Okay, here's the thing. I love Facebook. I got on board early, about two years ago, and it's been pretty amazing. My stories probably aren't any different than your stories, but I'll tell them anyway.
I grew up in four different cities in Michigan, Illinois, and California, and each time we moved I left a group of friends behind, presumably never to be heard from again. Enter Facebook. I made contact with my very first best friend, the girl who lived across the street from me in Michigan when I was five years old, and a few months later I found my next best friend, a guy who lived two doors from me in Irvine, California, during my early teens. I've reconnected with dozens of friends from two different high schools, and even more from college. In fact, just last year, in a shining example of the magic of Facebook, I was shopping at the mall when I ran into a friend that I hadn't seen for more than twenty-five years. If we hadn't friended each other earlier that same week, we never would've recognized each other.

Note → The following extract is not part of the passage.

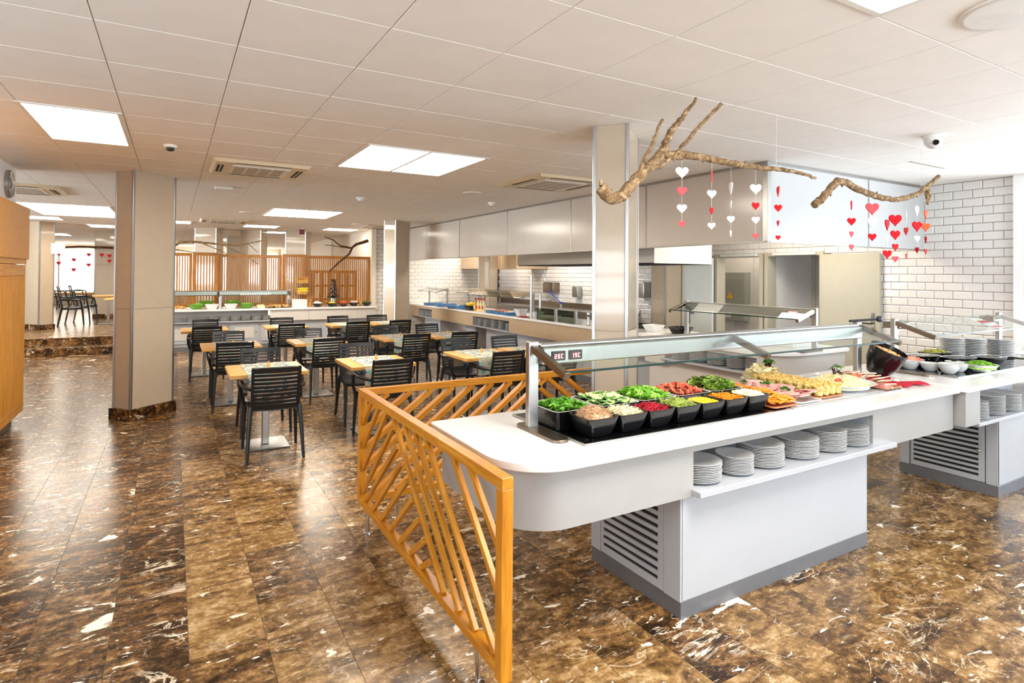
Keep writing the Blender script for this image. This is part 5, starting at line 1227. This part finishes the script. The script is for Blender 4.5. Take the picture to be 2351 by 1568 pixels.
GAR = [(2.722,2.43,[(2.316,W_,.082,.5),(2.199,C_,.065,.5),(2.091,W_,.064,.5),(1.994,C_,.045,.9)],'first from the big column'),
 (2.988,2.43,[(2.319,C_,.085,-.75),(2.201,W_,.064,.4),(2.094,R_,.055,-.3),(1.996,W_,.05,.7)],'second from the big column'),
 (3.171,2.41,[(2.258,W_,.085,-.9),(2.148,W_,.055,-.85),(2.048,W_,.055,.4),(1.955,W_,.05,-.5)],'third from the big column, all white'),
 (3.42,2.42,[(2.269,W_,.082,.5),(2.153,R_,.06,.3),(2.056,W_,.056,.5),(1.949,C_,.045,.5)],'fourth from the big column'),
 (3.66,2.42,[(2.273,C_,.085,-.8),(2.154,R_,.06,.4),(2.047,C_,.05,-.95),(1.946,R_,.04,.4)],'last on the forked branch'),
 (4.557,2.37,[(2.236,R_,.08,-.45),(2.107,R_,.07,.5),(2.008,C_,.055,.0),(1.906,C_,.055,.1)],'first on the curved branch'),
 (4.848,2.33,[(2.227,C_,.11,.5),(2.115,W_,.09,.4),(1.997,R_,.07,.5)],'second on the curved branch'),
 (5.070,2.32,[(2.11,R_,.10,-.2),(1.989,W_,.09,-.3),(1.866,R_,.08,.4)],'third on curved branch, hung low'),
 (5.193,2.32,[(2.154,R_,.11,.5),(2.03,R_,.09,.4),(1.927,R_,.07,.2),(1.827,C_,.06,.4)],'fourth on curved branch, all red'),
 (5.365,2.34,[(2.192,W_,.10,-.5),(2.068,C_,.08,-.85),(1.856,R_,.055,-.3)],'fifth on the curved branch'),
 (5.543,2.39,[(2.254,W_,.10,-.2),(2.119,R_,.10,.3),(2.009,W_,.07,.2),(1.912,R_,.06,-.9)],'sixth on the curved branch'),
 (5.690,2.45,[(2.231,O_,.09,-.2),(2.117,O_,.085,.4),(2.006,R_,.07,-.6),(1.904,R_,.055,-.1)],'last on curved branch, next to tiled wall')]
for x, zt_, hs, lab in GAR:
    t = thing('heart_garland', f'string of felt hearts, {lab}', 'garland', (x,2.6,zt_), 0, 'felt heart garlands')
    MB().tube([(0,0,0),(0,0,hs[-1][0]-zt_)], .0008, 4).build('thread', 'thread', t)
    for z, c_, s_, a in hs: heart(t, c_, z-zt_, s_, a)
t = branch('bare_branch', 'dark horizontal branch hung before the bright blinds on upper level', [('main_limb', [(-2.85,2.32),(-2.3,2.37),(-1.5,2.36)], .03, .03, 0)], 'branch_dark', 20.3, [(-2.3,2.37)], 5)
for k, (x, zz) in enumerate(((-2.76,(2.15,1.9)),(-2.42,(2.0,1.72)),(-2.08,(2.15,1.86)),(-1.78,(2.15,)),(-1.6,(2.13,1.98)))):
    t = thing('heart_garland', f'small distant string of red hearts before bright blinds, {ORD[k]} from left', 'garland', (x,20.3,2.35), 0, 'distant heart garlands'); MB().tube([(0,0,0),(0,0,zz[-1]-2.35)], .002, 4).build('thread', 'thread', t)
    for z in zz: heart(t, R_, z-2.35, .12, .5)
# ---------------------------------------------------------------- ceiling fittings
def panel(label, x0, x1, y0, y1, nx, ny, mat='lamp'):
    t = thing('ceiling_light', label, 'ceiling light', ((x0+x1)/2,(y0+y1)/2,CEIL-.004)); L, W = x1-x0, y1-y0; e = .028
    b = MB().box(-L/2,-W/2,-.004,L/2,-W/2+e,.003).box(-L/2,W/2-e,-.004,L/2,W/2,.003).box(-L/2,-W/2+e,-.004,-L/2+e,W/2-e,.003).box(L/2-e,-W/2+e,-.004,L/2,W/2-e,.003)
    for i in range(1, nx): b.box(-L/2+L*i/nx-.014,-W/2+e,-.004,-L/2+L*i/nx+.014,W/2-e,.003)
    for j in range(1, ny): b.box(-L/2+e,-W/2+W*j/ny-.011,-.0035,L/2-e,-W/2+W*j/ny+.011,.003)
    b.build('frame', 'plastic_white', t)
    for i in range(nx):
        for j in range(ny): MB().box(-L/2+L*i/nx+.012,-W/2+W*j/ny+.008,-.001,-L/2+L*(i+1)/nx-.012,-W/2+W*(j+1)/ny-.008,.002).build('diffuser', mat, t)
panel('narrow two pane ceiling light nearest the clock wall', -.94,-.34,5.05,6.33,1,2,'lamp_mid')
panel('square four pane ceiling light over the front dining tables', 1.47,2.67,5.07,6.30,2,2)
panel('two pane ceiling light over the back dining tables', 1.5,2.75,10.97,12.5,2,1,'lamp_far')
panel('four pane ceiling light at the top edge, over the near counter', 1.44,2.65,.2,1.40,2,2,'lamp_day')
panel('long ceiling light before the steps, behind the clock wall', -2.3,-.97,12.4,14.9,1,1,'lamp_soft')
panel('small ceiling light above the upper level by the near column', -1.85,-1.05,17.3,18.3,1,1,'lamp_far')
panel('ceiling light right of the near column above far counter', -.3,.35,14.9,15.7,1,1,'lamp_soft')
panel('ceiling light between far air unit and distant columns', 1.45,2.25,15.1,15.9,1,1,'lamp_soft')
panel('distant ceiling light between the far columns', 1.95,2.75,17.2,17.9,1,1,'lamp_soft')
panel('ceiling light before the cream wall above the dark branch', 3.35,4.15,15.0,15.8,1,1,'lamp_soft')
panel('small ceiling light at left behind the clock wall corner', -3.0,-2.1,15.4,16.2,1,1,'lamp_far')
for k, (x0, y0) in enumerate(((6.2,4.4),(6.3,10.3),(6.2,13.0))):
    panel(f'kitchen ceiling light hidden above the soffit, {ORD[k]} from the doors', x0,x0+1.2,y0,y0+1.2,1,1,'lamp_kit')
panel('ceiling light of the upper room, left of centre', -4.0,-2.8,22.0,23.2,1,1,'lamp_far'); panel('ceiling light of the upper room, right of centre', 1.0,2.2,22.0,23.2,1,1,'lamp_far')
panel('ceiling light of the store room behind the doors', 8.5,9.1,6.6,7.2,1,1)
def aircon(label, x, y, L, W):
    t = thing('air_conditioner', label, 'air conditioner', (x,y,CEIL))
    MB().taper((L/2-.03,W/2-.03),(L/2,W/2),-.03,.002).build('body', 'plastic_cream', t)
    g = MB().box(-L*.3,-W*.3,-.036,L*.3,W*.3,-.03).build('intake_grille', 'plastic_white', t)
    for k in range(4): MB().box(-L*.27+L*.135*k,-W*.26,-.039,-L*.27+L*.135*k+L*.11,W*.26,-.036).build('grille_panel', 'grey_speaker', g)
    for s in (-1, 1):
        MB().box(s*L*.41-.03,-W*.25,-.033,s*L*.41+.03,W*.25,-.029).build('outlet', 'black_slot', t); MB().box(s*L*.41-.005,-W*.25,-.037,s*L*.41+.005,W*.25,-.033).build('louvre', 'plastic_cream', t)
        MB().box(-L*.28,s*W*.41-.03,-.033,L*.28,s*W*.41+.03,-.029).build('outlet', 'black_slot', t); MB().box(-L*.28,s*W*.41-.006,-.037,L*.28,s*W*.41+.006,-.033).build('louvre', 'plastic_cream', t)
    return t
aircon('ceiling air unit beside the square light over front tables', .80,6.95,.95,.92)
aircon('ceiling air unit left of the big column', 4.05,6.0,1.0,1.0)
aircon('ceiling air unit behind the clock wall', -1.85,10.35,.95,1.1)
aircon('ceiling air unit before the far columns', .95,14.3,.95,.95)
aircon('ceiling air unit by the middle column', 4.35,13.9,.9,.9)
def disc(name, label, x, y, r, mat, cat='speaker', h=.012):
    t = thing(name, label, cat, (x,y,CEIL)); MB().lathe([(r,0),(r,-h*.6),(r*.96,-h),(r*.9,-h)], 32).build('rim', 'plastic_white', t, smooth=True); MB().lathe([(r*.93,-h*.7),(r*.93,-h*.95),(.001,-h)], 32).build('cover', mat, t, smooth=True)
disc('ceiling_speaker', 'large round ceiling speaker at the top right corner', 3.09,1.06,.20,'grey_speaker')
disc('ceiling_speaker', 'round ceiling speaker between square light and big column', 3.62,7.37,.13,'grey_speaker')
disc('ceiling_speaker', 'round ceiling speaker beside the two pane light at back', 1.2,12.1,.14,'grey_speaker')
disc('ceiling_speaker', 'round ceiling speaker near the middle column', 3.68,13.5,.14,'grey_speaker')
def detector(label, x, y, r=.055, dark=True):
    t = thing('smoke_detector', label, 'detector', (x,y,CEIL)); MB().lathe([(r,0),(r,-.018),(r*.85,-.024)], 20).build('base', 'plastic_white', t, smooth=True); MB().lathe([(r*.62,-.022),(r*.62,-.045),(r*.4,-.052),(.001,-.052)], 18).build('sensor', 'black_plastic' if dark else 'plastic_white', t, smooth=True)
detector('smoke detector with dark sensor near the clock wall light', -.04,6.1)
detector('white smoke detector above the middle dining tables', 2.43,8.76,.07,False)
detector('white smoke detector before the soffit panels', 4.36,8.18,.06,False)
tag(MB().box(-.11,-.05,-.035,.11,.05,0).build('ceiling_sensor', 'plastic_white', None, (.57,8.7,CEIL), bevel=.015, seg=3), 'flat white sensor box behind the first air unit', 'sensor')
t = thing('dome_camera', 'white dome camera with dark lens on right ceiling', 'camera', (5.29,2.36,CEIL)); MB().lathe([(.075,0),(.075,-.022),(.07,-.028)], 28).build('mount', 'plastic_white', t, smooth=True); MB().lathe([(.066,-.024),(.062,-.06),(.045,-.085),(.02,-.1),(.001,-.102)], 28).build('dome', 'white_cer', t, smooth=True)
MB().lathe([(.018,0),(.022,.004),(.022,.01),(.001,.01)], 18).build('lens', 'black_glass', t, (-.046,-.036,-.062), (Vector((-.7,-.6,-.38)).to_track_quat('Z','Y')).to_matrix(), smooth=True)
t = thing('exit_sign', 'small dark red sign hanging before the far columns', 'sign', (2.72,15.0,2.72)); MB().box(-.06,-.01,-.1,.06,.01,.03).build('plate', 'red_sign', t); MB().tube([(0,0,.03),(0,0,.09)], .006, 6).build('stem', 'chrome', t)
tag(MB().box(-.35,-.02,-.002,.35,.02,.0).build('ceiling_slot', 'grey_speaker', None, (6.6,3.0,CEIL)), 'thin grey slot vent in ceiling right of the camera dome', 'vent')
# ---------------------------------------------------------------- oak cabinet and clock on the left
t = thing('oak_cabinet', 'tall oak cabinet with ribbed door at left edge', 'cabinet', (-1.42,7.0,0))
MB().box(-.13,-2.0,.14,-.03,1.27,1.74).build('body', 'cab_oak', t); MB().box(-.13,-2.0,0,-.08,1.2,.14).build('plinth', 'steel_dark', t)
beam('frame_rail', 'cab_oak', t, (-.01,-2.0,1.68), (-.01,1.28,1.68), .03, .12); beam('frame_rail', 'cab_oak', t, (-.01,-2.0,.19), (-.01,1.28,.19), .03, .1); beam('frame_stile', 'cab_oak', t, (-.01,1.25,.24), (-.01,1.25,1.62), .03, .06, (0,1,0))
for k in range(56):
    y = 1.215-.034*k
    if y < -1.0: break
    beam('door_rib', 'cab_oak', t, (-.012,y,.24), (-.012,y,1.62), .03, .023, (0,1,0), bevel=.004)
t = thing('oak_cupboard', 'flat oak cupboard band above ribbed cabinet at left edge', 'cupboard', (-1.39,7.0,1.8)); MB().box(-.155,-2.0,0,0,1.30,.56).build('front', 'cab_oak', t, bevel=.003); MB().box(-.14,-2.0,-.055,-.02,1.28,0).build('shadow_gap', 'cab_oak', t)
t = thing('wall_clock', 'round steel wall clock above the oak cabinet', 'clock', (-1.55,8.10,2.60)); q_ = (0,PI/2,0)
MB().lathe([(.15,0),(.15,.035),(.14,.042),(.132,.036)], 40).build('case', 'steel', t, (0,0,0), q_, smooth=True); MB().lathe([(.135,.03),(.135,.034),(.001,.034)], 40).build('dial', 'paper', t, (0,0,0), q_)
for k in range(12):
    a = k*PI/6; MB().box(.034,-.004,-.014,.036,.004,.014).build('hour_mark', 'ink', t, (0,.105*math.sin(a),.105*math.cos(a)), (-a,0,0))
MB().box(.036,-.004,-.01,.038,.004,.09).build('hand', 'ink', t, (0,0,0), (.9,0,0)); MB().box(.036,-.005,-.01,.038,.005,.065).build('hand', 'ink', t, (0,0,0), (2.4,0,0))
t = thing('framed_notice', 'white framed notice on upper level column by the blinds', 'notice', (-2.45,17.05,2.2)); MB().box(-.01,-.02,-.12,.25,.0,.12).build('sheet', 'paper', t)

I'm in constant touch with countless friends, and even though the news I get from them is about what they had for dinner or how many goals their children scored in the Saturday soccer game, it's still news, and I still feel like I'm in their lives.
I love Facebook.
But I also hate Facebook. Here's why.
1. The Friend Collector
This is the person who has 874 friends and gains some sort of validation from this number. Just because our daughters played soccer together four years ago, we do not need to be friends.
2. The Networker
There was a large girl who lived in the dorm next door during my freshman year of college. She wasn't overweight, just large. Warrior princess large. Since her shoulders were wider than mine, and since we weren't very nice, we started referring to her as the Linebacker. She and I had lots of friends in common, but I'm fairly positive that we never spoke a single word to each other. We are now friends on Facebook, and I have no idea why. The whole thing makes me feel dirty.
3. The Hawker
If I get one more suggestion to buy Girl Scout cookies through Facebook, I think I'll scream. Come to think of it, I'm really looking forward to the day when I can walk into a grocery store without being accosted by seven-year-olds pushing Thin Mints and Tagalongs, but I digress.
4. The Minutiae Monitor
I don't need to know that you just finished folding your socks. I don't need to know that you're watering the lawn. And I really don't need to know that you're bored. This is painfully obvious.
5. The Complainers
Facebook changes a lot. Deal with it.
6. The Peer Pressurers
96% of the people reading this will agree with me, but only 22% of them will copy and paste this as their status to spread the word of this cause. Are you one of the 22%?
7. The Secret Keepers
I don't really care what color your bra is. Okay, maybe I do.
8. The Game Players
I have never played, and will never play, Mafia Wars, Bejeweled, or whatever else it is that you might be interested in. Please don't invite me, and please don't tell me that you've rescued a motherless possum while searching for brass knuckles in the parlor with Colonel Mustard. Stop it.
9. The Exhibitionists
This is a big one. If I am related to you, please do not post nude photos of yourself. Seriously.
So there you have it Facebookers. If you fall into any of those categories, now you know why you've mysteriously disappeared from my friend list. Which reminds me of #10.
10. The Rebounders
If we were friends once upon a time, but then you notice that we aren't anymore, please don't send me another friend request. You were probably removed for a reason.